Camera crews camped outside the small white semi-detached house near the center of the Welsh capital Cardiff. The father now says he was initially mistaken: although his sons are fighting with Islamic State, they were not among the men shown in the video beheading Syrian soldiers.
That was enough to persuade the camera crews to leave. But it has not relieved his sorrow or altered his verdict on his sons, who are dead to him.
“They committed suicide when they did what they did.”
BARBARIC MADNESS
Hundreds of young men from Western countries are believed to have traveled to Syria andIraq to join Islamic State fighters who have seized swathes of those two countries, carrying out mass killings that have shocked the world. They leave behind families like the Muthanas, struggling to understand.
In France, journalists descended on Tuesday on the Normandy village of Bosc-Roger-en-Roumois, population 3,000, to film the house with the well-manicured lawn, where Maxime Hauchard, 22, grew up a stone’s throw from the local church.
His uncle, Pascal Hauchard, an unemployed truck driver, said the family were suffering. His grandmother was in shock.
“He had an ordinary childhood in an ordinary household,” his uncle told Le Parisien daily. “What was it that pushed my nephew into this barbaric madness?”
French police believe Hauchard, a Normandy native who converted to Islam as a teen, is one of the militants in the beheading video. They are at a loss to explain how he changed in the space of a few years from an adolescent described by neighbors as “friendly and easygoing” to the grimly determined radical Islamist in military fatigues.
In a Skype interview he gave to French television from the Syrian town of Raqqa, Islamic State’s de facto capital, in July, Hauchard explained that he became a Muslim on his own after immersing himself from the age of 17 in radical Islamist material on the Internet.
He was currently preparing to take part in a mission: “We look forward to death with joy”, he said.
French officials say they have had an eye on him since 2011 when he started frequenting radical Islamist circles in the city of Rouen, 130 km northwest of Paris. Before leaving for Syria in August 2013, Hauchard had traveled twice to Mauritania in western Africa for Koran instruction.
“He came back from Mauritania disappointed, considering that the teachings were not radical enough for him,” Paris public prosecutor Francois Molins told a news conference in the French capital on Monday. He told friends and relatives he was going to Syria for humanitarian work, but that was a cover for plans to join the fighters, Molins said.
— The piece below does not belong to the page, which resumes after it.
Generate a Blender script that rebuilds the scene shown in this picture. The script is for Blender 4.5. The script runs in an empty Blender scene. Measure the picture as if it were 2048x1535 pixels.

Back in Wales, Ahmed Muthana still wears the traditional jelabiya robe and red keffiyah headscarf of his native Yemen and remains passionate about the Middle East. He speaks animatedly about the corruption and harsh governments that made life difficult there.
His British-born boys were religious — Aseel memorized the entire Koran as a youth, learning eight pages a day — but showed no sign of interest in war until the day they disappeared.
Did they have any “jihadi inclinations”? Their father just laughs. The only war they saw was in video games.
“The only inclinations they exhibited were Xbox and Playstation inclinations. They exhibited Super Mario inclinations, I can tell you that.”
If he could see them now, what would be the one thing he would tell them?
“If you have a father and a mother you do jihad for them, not this,” he says.